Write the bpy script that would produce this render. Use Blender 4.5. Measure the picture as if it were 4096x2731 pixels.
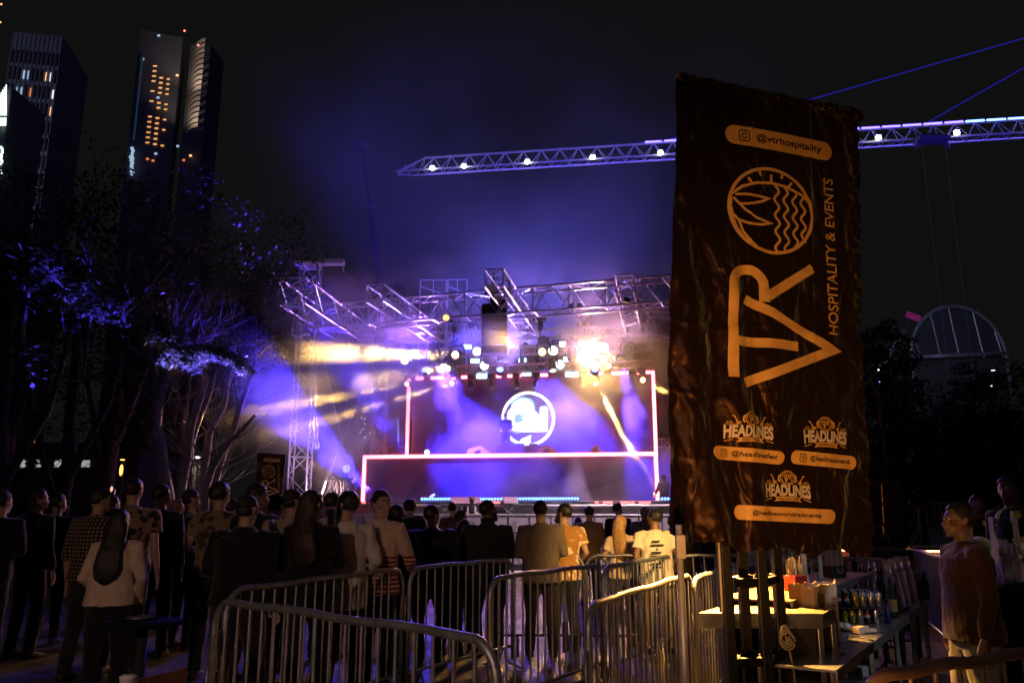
import bpy, bmesh, math, random
from mathutils import Vector, Matrix, noise
R = math.radians
random.seed(7)
for o in list(bpy.data.objects): bpy.data.objects.remove(o)
scene = bpy.context.scene
COL = scene.collection

# ---------------------------------------------------------------- camera
F = 3186.0; CX, CY = 2048.0, 1365.5; HORIZON = 2050.0; HC = 1.6
PITCH = math.atan((HORIZON - CY) / F)
cam_d = bpy.data.cameras.new('camera'); cam = bpy.data.objects.new('camera', cam_d); COL.objects.link(cam)
cam.location = (0, 0, HC); cam.rotation_euler = (R(90) + PITCH, 0, 0)
cam_d.sensor_width = 36; cam_d.lens = F / 4096 * 36; cam_d.clip_start = .05; cam_d.clip_end = 3000
scene.camera = cam
# ---------------------------------------------------------------- world (night) and exposure
world = bpy.data.worlds.new('World'); scene.world = world; world.use_nodes = True
bg = world.node_tree.nodes['Background']
bg.inputs[0].default_value = (.0050, .0050, .0054, 1); bg.inputs[1].default_value = 1.0
scene.view_settings.view_transform = 'Standard'; scene.view_settings.look = 'None'
scene.view_settings.exposure = 0; scene.view_settings.gamma = 1; scene.view_settings.use_curve_mapping = False
cy = scene.cycles
cy.use_denoising = True
try: cy.denoiser = 'OPENIMAGEDENOISE'
except Exception: pass
cy.max_bounces = 6; cy.diffuse_bounces = 2; cy.glossy_bounces = 2; cy.transmission_bounces = 6; cy.transparent_max_bounces = 12
cy.volume_bounces = 0; cy.volume_step_rate = 0.6; cy.volume_max_steps = 96
cy.sample_clamp_indirect = 3; cy.use_light_tree = True; cy.caustics_reflective = False; cy.caustics_refractive = False

SN, CS = math.sin(PITCH), math.cos(PITCH)
CAM = Vector((0, 0, HC))
def ray(u, v):
    x = (u - CX) / F; up = (CY - v) / F
    return Vector((x, CS - up * SN, SN + up * CS))
def at(u, v, Y):                      # point of the place seen at photo position u,v and at distance Y
    r = ray(u, v); return CAM + r * (Y / r.y)
def atz(u, v, z):
    r = ray(u, v); return CAM + r * ((z - HC) / r.z)
# stage frame: the stage is turned by PHI
PHI = R(9); SD = Vector((math.sin(PHI), math.cos(PHI), 0)); SL = Vector((math.cos(PHI), -math.sin(PHI), 0))
def st(u, v, b):                      # point on the stage plane of depth b
    r = ray(u, v); return CAM + r * (b / (r.x * SD.x + r.y * SD.y))
def sp(a, b, z): return SL * a + SD * b + Vector((0, 0, z))

SCR = bpy.data.scenes.new('scratch')
def eval_mesh(o):                     # bake the modifiers of a loose object in an empty scratch scene
    SCR.collection.objects.link(o); vl = SCR.view_layers[0]; vl.update(); dg = vl.depsgraph
    me = bpy.data.meshes.new_from_object(o.evaluated_get(dg)); d = o.data; bpy.data.objects.remove(o)
    if isinstance(d, bpy.types.Mesh): bpy.data.meshes.remove(d)
    else: bpy.data.curves.remove(d)
    return me
# ---------------------------------------------------------------- materials
def nt(m): return m.node_tree.nodes, m.node_tree.links
def mat(name, col, rough=.6, metal=0., var=.15, scale=6., bump=0., bscale=40., spec=.5, trans=0., sheen=0., alpha=1., coat=0.):
    m = bpy.data.materials.get(name)
    if m: return m
    m = bpy.data.materials.new(name); m.use_nodes = True; N, L = nt(m)
    b = N['Principled BSDF']
    b.inputs['Roughness'].default_value = rough; b.inputs['Metallic'].default_value = metal
    b.inputs['Specular IOR Level'].default_value = spec
    b.inputs['Transmission Weight'].default_value = trans
    b.inputs['Sheen Weight'].default_value = sheen; b.inputs['Alpha'].default_value = alpha
    b.inputs['Coat Weight'].default_value = coat
    tc = N.new('ShaderNodeTexCoord')
    if var > 0:
        n = N.new('ShaderNodeTexNoise'); n.inputs['Scale'].default_value = scale; n.inputs['Detail'].default_value = 6
        L.new(tc.outputs['Object'], n.inputs['Vector'])
        r = N.new('ShaderNodeMapRange'); r.inputs[1].default_value = .3; r.inputs[2].default_value = .7
        r.inputs[3].default_value = 1 - var; r.inputs[4].default_value = 1 + var
        L.new(n.outputs['Fac'], r.inputs[0])
        mx = N.new('ShaderNodeVectorMath'); mx.operation = 'SCALE'; mx.inputs[0].default_value = col[:3]
        L.new(r.outputs[0], mx.inputs['Scale']); L.new(mx.outputs[0], b.inputs['Base Color'])
        r2 = N.new('ShaderNodeMapRange'); r2.inputs[3].default_value = max(0.02, rough - .12); r2.inputs[4].default_value = min(1, rough + .12)
        L.new(n.outputs['Fac'], r2.inputs[0]); L.new(r2.outputs[0], b.inputs['Roughness'])
    else:
        b.inputs['Base Color'].default_value = (*col[:3], 1)
    if bump > 0:
        n2 = N.new('ShaderNodeTexNoise'); n2.inputs['Scale'].default_value = bscale; n2.inputs['Detail'].default_value = 4
        L.new(tc.outputs['Object'], n2.inputs['Vector'])
        bp = N.new('ShaderNodeBump'); bp.inputs['Strength'].default_value = bump; bp.inputs['Distance'].default_value = .02
        L.new(n2.outputs['Fac'], bp.inputs['Height']); L.new(bp.outputs[0], b.inputs['Normal'])
    return m
def emit(name, col, s=1.):
    m = bpy.data.materials.get(name)
    if m: return m
    m = bpy.data.materials.new(name); m.use_nodes = True; N, L = nt(m)
    b = N['Principled BSDF']; b.inputs['Base Color'].default_value = (.02, .02, .02, 1)
    b.inputs['Emission Color'].default_value = (*col, 1); b.inputs['Emission Strength'].default_value = s
    return m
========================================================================
Write out the material above once more, exactly as it reads, with no pictures.

Write the bpy script that would produce this render. Use Blender 4.5. Measure the picture as if it were 4096x2731 pixels.
import bpy, bmesh, math, random
from mathutils import Vector, Matrix, noise
R = math.radians
random.seed(7)
for o in list(bpy.data.objects): bpy.data.objects.remove(o)
scene = bpy.context.scene
COL = scene.collection

# ---------------------------------------------------------------- camera
F = 3186.0; CX, CY = 2048.0, 1365.5; HORIZON = 2050.0; HC = 1.6
PITCH = math.atan((HORIZON - CY) / F)
cam_d = bpy.data.cameras.new('camera'); cam = bpy.data.objects.new('camera', cam_d); COL.objects.link(cam)
cam.location = (0, 0, HC); cam.rotation_euler = (R(90) + PITCH, 0, 0)
cam_d.sensor_width = 36; cam_d.lens = F / 4096 * 36; cam_d.clip_start = .05; cam_d.clip_end = 3000
scene.camera = cam
# ---------------------------------------------------------------- world (night) and exposure
world = bpy.data.worlds.new('World'); scene.world = world; world.use_nodes = True
bg = world.node_tree.nodes['Background']
bg.inputs[0].default_value = (.0050, .0050, .0054, 1); bg.inputs[1].default_value = 1.0
scene.view_settings.view_transform = 'Standard'; scene.view_settings.look = 'None'
scene.view_settings.exposure = 0; scene.view_settings.gamma = 1; scene.view_settings.use_curve_mapping = False
cy = scene.cycles
cy.use_denoising = True
try: cy.denoiser = 'OPENIMAGEDENOISE'
except Exception: pass
cy.max_bounces = 6; cy.diffuse_bounces = 2; cy.glossy_bounces = 2; cy.transmission_bounces = 6; cy.transparent_max_bounces = 12
cy.volume_bounces = 0; cy.volume_step_rate = 0.6; cy.volume_max_steps = 96
cy.sample_clamp_indirect = 3; cy.use_light_tree = True; cy.caustics_reflective = False; cy.caustics_refractive = False

SN, CS = math.sin(PITCH), math.cos(PITCH)
CAM = Vector((0, 0, HC))
def ray(u, v):
    x = (u - CX) / F; up = (CY - v) / F
    return Vector((x, CS - up * SN, SN + up * CS))
def at(u, v, Y):                      # point of the place seen at photo position u,v and at distance Y
    r = ray(u, v); return CAM + r * (Y / r.y)
def atz(u, v, z):
    r = ray(u, v); return CAM + r * ((z - HC) / r.z)
# stage frame: the stage is turned by PHI
PHI = R(9); SD = Vector((math.sin(PHI), math.cos(PHI), 0)); SL = Vector((math.cos(PHI), -math.sin(PHI), 0))
def st(u, v, b):                      # point on the stage plane of depth b
    r = ray(u, v); return CAM + r * (b / (r.x * SD.x + r.y * SD.y))
def sp(a, b, z): return SL * a + SD * b + Vector((0, 0, z))

SCR = bpy.data.scenes.new('scratch')
def eval_mesh(o):                     # bake the modifiers of a loose object in an empty scratch scene
    SCR.collection.objects.link(o); vl = SCR.view_layers[0]; vl.update(); dg = vl.depsgraph
    me = bpy.data.meshes.new_from_object(o.evaluated_get(dg)); d = o.data; bpy.data.objects.remove(o)
    if isinstance(d, bpy.types.Mesh): bpy.data.meshes.remove(d)
    else: bpy.data.curves.remove(d)
    return me
# ---------------------------------------------------------------- materials
def nt(m): return m.node_tree.nodes, m.node_tree.links
def mat(name, col, rough=.6, metal=0., var=.15, scale=6., bump=0., bscale=40., spec=.5, trans=0., sheen=0., alpha=1., coat=0.):
    m = bpy.data.materials.get(name)
    if m: return m
    m = bpy.data.materials.new(name); m.use_nodes = True; N, L = nt(m)
    b = N['Principled BSDF']
    b.inputs['Roughness'].default_value = rough; b.inputs['Metallic'].default_value = metal
    b.inputs['Specular IOR Level'].default_value = spec
    b.inputs['Transmission Weight'].default_value = trans
    b.inputs['Sheen Weight'].default_value = sheen; b.inputs['Alpha'].default_value = alpha
    b.inputs['Coat Weight'].default_value = coat
    tc = N.new('ShaderNodeTexCoord')
    if var > 0:
        n = N.new('ShaderNodeTexNoise'); n.inputs['Scale'].default_value = scale; n.inputs['Detail'].default_value = 6
        L.new(tc.outputs['Object'], n.inputs['Vector'])
        r = N.new('ShaderNodeMapRange'); r.inputs[1].default_value = .3; r.inputs[2].default_value = .7
        r.inputs[3].default_value = 1 - var; r.inputs[4].default_value = 1 + var
        L.new(n.outputs['Fac'], r.inputs[0])
        mx = N.new('ShaderNodeVectorMath'); mx.operation = 'SCALE'; mx.inputs[0].default_value = col[:3]
        L.new(r.outputs[0], mx.inputs['Scale']); L.new(mx.outputs[0], b.inputs['Base Color'])
        r2 = N.new('ShaderNodeMapRange'); r2.inputs[3].default_value = max(0.02, rough - .12); r2.inputs[4].default_value = min(1, rough + .12)
        L.new(n.outputs['Fac'], r2.inputs[0]); L.new(r2.outputs[0], b.inputs['Roughness'])
    else:
        b.inputs['Base Color'].default_value = (*col[:3], 1)
    if bump > 0:
        n2 = N.new('ShaderNodeTexNoise'); n2.inputs['Scale'].default_value = bscale; n2.inputs['Detail'].default_value = 4
        L.new(tc.outputs['Object'], n2.inputs['Vector'])
        bp = N.new('ShaderNodeBump'); bp.inputs['Strength'].default_value = bump; bp.inputs['Distance'].default_value = .02
        L.new(n2.outputs['Fac'], bp.inputs['Height']); L.new(bp.outputs[0], b.inputs['Normal'])
    return m
def emit(name, col, s=1.):
    m = bpy.data.materials.get(name)
    if m: return m
    m = bpy.data.materials.new(name); m.use_nodes = True; N, L = nt(m)
    b = N['Principled BSDF']; b.inputs['Base Color'].default_value = (.02, .02, .02, 1)
    b.inputs['Emission Color'].default_value = (*col, 1); b.inputs['Emission Strength'].default_value = s
    return m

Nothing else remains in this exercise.